The Holdovers movie review: Alexander Payne and Paul Giamatti reunite for a charming and disarming tale
We all lie, either to ourselves or to others.
But telling the truth can be the first step to changing yourself and the world around you in Alexander Payne’s The Holdovers, a charming and disarming film that revolves around a thoroughly miserable history teacher, played with relish by Paul Giamatti.
The Holdovers, which is screening at the BFI London Film Festival, is Payne’s eighth film and his first since the misfire of 2017’s Downsizing. Here, reuniting with Giamatti almost 20 years since the success of California wine comedy Sideways, he is back on top form.
It is 1970 and Giamatti is Professor Hunham, a foul-smelling and grumpy teacher who is loathed by pupils and faculty alike at Barton boarding school in New England, which is full of the “dumb and rich”, as one character quips.
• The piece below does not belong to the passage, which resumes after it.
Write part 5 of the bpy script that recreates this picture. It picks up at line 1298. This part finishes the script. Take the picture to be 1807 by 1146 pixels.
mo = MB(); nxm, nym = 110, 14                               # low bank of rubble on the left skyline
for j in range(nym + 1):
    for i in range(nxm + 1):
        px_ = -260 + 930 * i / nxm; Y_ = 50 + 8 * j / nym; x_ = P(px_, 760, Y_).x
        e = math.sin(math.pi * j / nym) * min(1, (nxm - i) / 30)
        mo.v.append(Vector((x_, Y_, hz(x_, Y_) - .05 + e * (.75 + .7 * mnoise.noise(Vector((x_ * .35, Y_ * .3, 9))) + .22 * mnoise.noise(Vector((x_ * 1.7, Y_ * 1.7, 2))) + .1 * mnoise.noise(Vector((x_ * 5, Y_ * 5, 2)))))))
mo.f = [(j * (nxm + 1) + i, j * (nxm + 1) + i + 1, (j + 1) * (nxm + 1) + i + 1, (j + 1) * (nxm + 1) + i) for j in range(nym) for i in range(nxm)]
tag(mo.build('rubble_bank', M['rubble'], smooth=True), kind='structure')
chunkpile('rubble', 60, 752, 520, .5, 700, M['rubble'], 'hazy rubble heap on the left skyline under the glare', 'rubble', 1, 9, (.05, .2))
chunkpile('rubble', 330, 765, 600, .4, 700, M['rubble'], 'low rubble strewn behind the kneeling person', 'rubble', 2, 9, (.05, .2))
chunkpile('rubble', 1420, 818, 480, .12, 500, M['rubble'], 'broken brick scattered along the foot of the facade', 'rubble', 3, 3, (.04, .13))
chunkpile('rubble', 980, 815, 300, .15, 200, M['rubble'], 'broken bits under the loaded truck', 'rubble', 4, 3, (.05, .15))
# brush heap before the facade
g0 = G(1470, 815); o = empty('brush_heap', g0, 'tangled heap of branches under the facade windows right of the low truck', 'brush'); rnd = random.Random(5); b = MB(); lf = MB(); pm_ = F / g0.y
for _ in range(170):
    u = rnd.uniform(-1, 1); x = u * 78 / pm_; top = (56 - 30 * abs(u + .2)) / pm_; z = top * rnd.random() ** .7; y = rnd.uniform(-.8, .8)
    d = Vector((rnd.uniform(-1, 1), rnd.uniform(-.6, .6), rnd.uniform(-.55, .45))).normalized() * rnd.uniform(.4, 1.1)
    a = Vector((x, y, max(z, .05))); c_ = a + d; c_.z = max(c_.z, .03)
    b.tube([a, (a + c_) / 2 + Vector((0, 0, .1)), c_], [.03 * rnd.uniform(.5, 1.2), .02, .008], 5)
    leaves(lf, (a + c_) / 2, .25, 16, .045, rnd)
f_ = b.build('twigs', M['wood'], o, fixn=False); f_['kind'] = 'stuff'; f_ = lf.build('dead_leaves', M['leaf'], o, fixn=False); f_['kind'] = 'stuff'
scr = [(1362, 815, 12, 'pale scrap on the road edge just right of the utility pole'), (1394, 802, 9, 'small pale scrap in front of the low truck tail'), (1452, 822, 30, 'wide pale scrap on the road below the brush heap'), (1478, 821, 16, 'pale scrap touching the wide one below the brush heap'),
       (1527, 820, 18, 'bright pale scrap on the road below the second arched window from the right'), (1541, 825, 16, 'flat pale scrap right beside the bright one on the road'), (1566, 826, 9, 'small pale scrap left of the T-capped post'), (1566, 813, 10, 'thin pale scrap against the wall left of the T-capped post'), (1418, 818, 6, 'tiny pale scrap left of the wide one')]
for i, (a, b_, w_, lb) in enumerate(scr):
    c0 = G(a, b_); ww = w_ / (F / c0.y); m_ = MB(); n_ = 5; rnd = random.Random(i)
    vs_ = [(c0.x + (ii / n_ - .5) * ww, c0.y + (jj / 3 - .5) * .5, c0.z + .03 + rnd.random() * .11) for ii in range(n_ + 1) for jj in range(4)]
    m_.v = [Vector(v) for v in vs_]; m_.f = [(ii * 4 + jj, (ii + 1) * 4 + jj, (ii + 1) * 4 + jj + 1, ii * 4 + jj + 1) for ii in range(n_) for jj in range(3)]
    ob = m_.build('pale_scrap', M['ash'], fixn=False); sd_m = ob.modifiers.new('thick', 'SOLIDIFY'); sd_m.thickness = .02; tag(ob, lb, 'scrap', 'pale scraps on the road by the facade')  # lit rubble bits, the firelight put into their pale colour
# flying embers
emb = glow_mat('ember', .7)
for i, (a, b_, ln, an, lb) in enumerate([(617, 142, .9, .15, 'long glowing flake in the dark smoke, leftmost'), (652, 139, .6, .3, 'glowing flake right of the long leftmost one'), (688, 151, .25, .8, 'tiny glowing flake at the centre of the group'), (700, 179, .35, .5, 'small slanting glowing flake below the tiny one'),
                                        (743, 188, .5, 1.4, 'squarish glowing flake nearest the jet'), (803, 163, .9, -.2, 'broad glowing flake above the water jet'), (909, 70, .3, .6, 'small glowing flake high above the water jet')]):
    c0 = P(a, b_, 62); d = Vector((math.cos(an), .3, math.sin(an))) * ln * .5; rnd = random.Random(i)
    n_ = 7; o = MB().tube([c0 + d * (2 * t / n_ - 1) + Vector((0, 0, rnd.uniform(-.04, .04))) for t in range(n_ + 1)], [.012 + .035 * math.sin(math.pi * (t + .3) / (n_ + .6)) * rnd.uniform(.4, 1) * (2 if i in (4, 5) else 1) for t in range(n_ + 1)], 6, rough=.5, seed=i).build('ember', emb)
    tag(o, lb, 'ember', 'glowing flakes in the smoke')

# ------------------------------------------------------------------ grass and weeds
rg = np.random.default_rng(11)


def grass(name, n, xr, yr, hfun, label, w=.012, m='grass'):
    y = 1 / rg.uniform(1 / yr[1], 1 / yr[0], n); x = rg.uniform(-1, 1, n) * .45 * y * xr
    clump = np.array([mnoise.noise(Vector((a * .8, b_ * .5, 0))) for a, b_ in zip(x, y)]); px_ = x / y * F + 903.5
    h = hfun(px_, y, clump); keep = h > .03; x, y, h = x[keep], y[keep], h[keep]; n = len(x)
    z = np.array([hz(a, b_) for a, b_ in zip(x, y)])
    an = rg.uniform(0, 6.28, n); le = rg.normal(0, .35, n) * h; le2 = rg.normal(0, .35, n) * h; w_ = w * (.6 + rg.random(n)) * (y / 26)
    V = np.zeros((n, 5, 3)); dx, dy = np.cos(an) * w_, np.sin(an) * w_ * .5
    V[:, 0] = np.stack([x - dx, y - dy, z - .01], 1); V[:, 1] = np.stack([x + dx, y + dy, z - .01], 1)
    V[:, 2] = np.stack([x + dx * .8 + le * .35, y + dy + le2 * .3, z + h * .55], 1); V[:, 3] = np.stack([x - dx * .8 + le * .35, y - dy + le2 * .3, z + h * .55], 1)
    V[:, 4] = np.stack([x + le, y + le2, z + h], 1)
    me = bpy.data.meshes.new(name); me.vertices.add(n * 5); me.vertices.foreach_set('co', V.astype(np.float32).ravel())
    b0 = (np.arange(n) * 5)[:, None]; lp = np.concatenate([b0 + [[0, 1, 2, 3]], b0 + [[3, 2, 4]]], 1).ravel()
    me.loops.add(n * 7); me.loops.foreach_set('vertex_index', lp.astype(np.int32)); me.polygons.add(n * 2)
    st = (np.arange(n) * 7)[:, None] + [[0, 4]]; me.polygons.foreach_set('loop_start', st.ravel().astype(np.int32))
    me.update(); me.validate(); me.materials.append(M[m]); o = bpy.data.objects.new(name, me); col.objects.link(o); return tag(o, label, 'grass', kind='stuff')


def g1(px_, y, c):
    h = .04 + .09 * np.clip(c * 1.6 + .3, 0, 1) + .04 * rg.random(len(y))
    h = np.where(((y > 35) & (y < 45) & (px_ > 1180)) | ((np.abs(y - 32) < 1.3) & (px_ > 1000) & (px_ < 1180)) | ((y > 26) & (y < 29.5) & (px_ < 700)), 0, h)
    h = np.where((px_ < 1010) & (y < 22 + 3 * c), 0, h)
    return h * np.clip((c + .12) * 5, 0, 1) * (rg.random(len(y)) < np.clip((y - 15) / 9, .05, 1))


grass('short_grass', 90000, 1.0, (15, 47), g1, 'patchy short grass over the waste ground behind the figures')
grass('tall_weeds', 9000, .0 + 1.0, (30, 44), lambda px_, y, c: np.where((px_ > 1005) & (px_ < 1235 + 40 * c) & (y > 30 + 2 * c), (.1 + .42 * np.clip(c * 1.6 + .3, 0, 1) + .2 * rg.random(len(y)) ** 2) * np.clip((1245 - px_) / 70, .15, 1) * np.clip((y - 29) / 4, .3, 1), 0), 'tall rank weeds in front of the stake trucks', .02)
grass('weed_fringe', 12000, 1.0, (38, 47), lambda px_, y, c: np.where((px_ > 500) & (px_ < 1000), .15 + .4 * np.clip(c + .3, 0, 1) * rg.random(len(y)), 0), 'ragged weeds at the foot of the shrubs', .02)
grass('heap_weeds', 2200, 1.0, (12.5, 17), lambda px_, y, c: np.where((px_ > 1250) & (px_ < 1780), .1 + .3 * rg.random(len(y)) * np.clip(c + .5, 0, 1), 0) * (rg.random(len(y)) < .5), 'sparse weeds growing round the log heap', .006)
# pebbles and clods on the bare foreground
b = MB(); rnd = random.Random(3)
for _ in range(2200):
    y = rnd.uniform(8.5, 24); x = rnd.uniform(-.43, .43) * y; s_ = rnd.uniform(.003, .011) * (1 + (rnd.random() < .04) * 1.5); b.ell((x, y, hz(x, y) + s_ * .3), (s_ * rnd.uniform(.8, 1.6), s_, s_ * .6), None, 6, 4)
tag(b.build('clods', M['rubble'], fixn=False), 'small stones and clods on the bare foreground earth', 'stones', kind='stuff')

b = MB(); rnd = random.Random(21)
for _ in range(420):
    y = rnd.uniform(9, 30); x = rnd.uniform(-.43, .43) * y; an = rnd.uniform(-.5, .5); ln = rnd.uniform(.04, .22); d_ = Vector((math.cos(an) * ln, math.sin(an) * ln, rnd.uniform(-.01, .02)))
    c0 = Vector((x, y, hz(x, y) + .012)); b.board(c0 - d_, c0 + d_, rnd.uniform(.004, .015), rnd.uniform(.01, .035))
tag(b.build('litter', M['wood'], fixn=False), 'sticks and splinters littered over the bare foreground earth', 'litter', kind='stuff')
Due to his unpopularity, and not in any way due to his aptitude with young people, Hunham is left after the winter term with the ‘holdover’ students who are not going home for Christmas, and are instead stuck languishing at Barton. Hunham, given the disparaging nickname ‘Walleye’ by his pupils, has been urged by the headmaster to try and “act like a human being” for the holidays. His holding over colleague, school chef Mary (Da’Vine Joy Randolph), is likewise a sharp critic of his acerbic ways.
Joining them for the holidays is the wannabe-smartarse Angus Tully (Dominic Sessa), who is one severe infraction away from being packed off to military school. After events conspire to leave the pair together with Angus as the lone student for the two-week break, the lad does what you’d expect and plays merry hell (as best he can), testing Hunham’s patience and, in one frantic chase, his aerobic abilities.
Giamatti is the heart of the movie. He’s playing to type, but his performance seems to be a test for just how unlikeable a character can be while still retaining our support (after all, aren’t all teenagers “hormonal vulgarians”?). But Randolph’s Mary is undoubtedly the soul – a mother whose son, Curtis, was killed in Vietnam, having been unable to obtain the scholarship deferment so many of the Barton students enjoy.
Mary and Hunham share the habit of using alcohol to get them through the long winter at the empty prep school, but crucially, Mary is more prone to actually opening up and enunciating her feelings. Angus, it is revealed, has troubles of his own; he’s disliked by his contemporaries and unwanted by his mother and stepfather. Inevitably, these three lost souls find a way to come together.
As you might expect from Payne, The Holdovers works brilliantly as a comedy, littered with hilarious insults and dry humour, but it’s also a subtle social commentary on the attitudes of the Seventies, on race and on the power of privilege (some kids are literally choppered out of the school on a private helicopter).
Hunham refuses to budge in the face of that privilege, but he does begin to thaw in the midst of grief, and starts to confront the lies he tells himself and others. It turns a wintry film into a heartwarming tale about a trio who find a way, by hook or by crook, to get through Christmas together.
133 mins, cert 15
The Holdovers screens as part of the BFI London Film Festival on Thursday October 12; bfi.org.uk/lff. It is released in the UK on January 19, 2024.
Update 21/2/24: The Holdovers is now available to buy or rent on digital platforms now.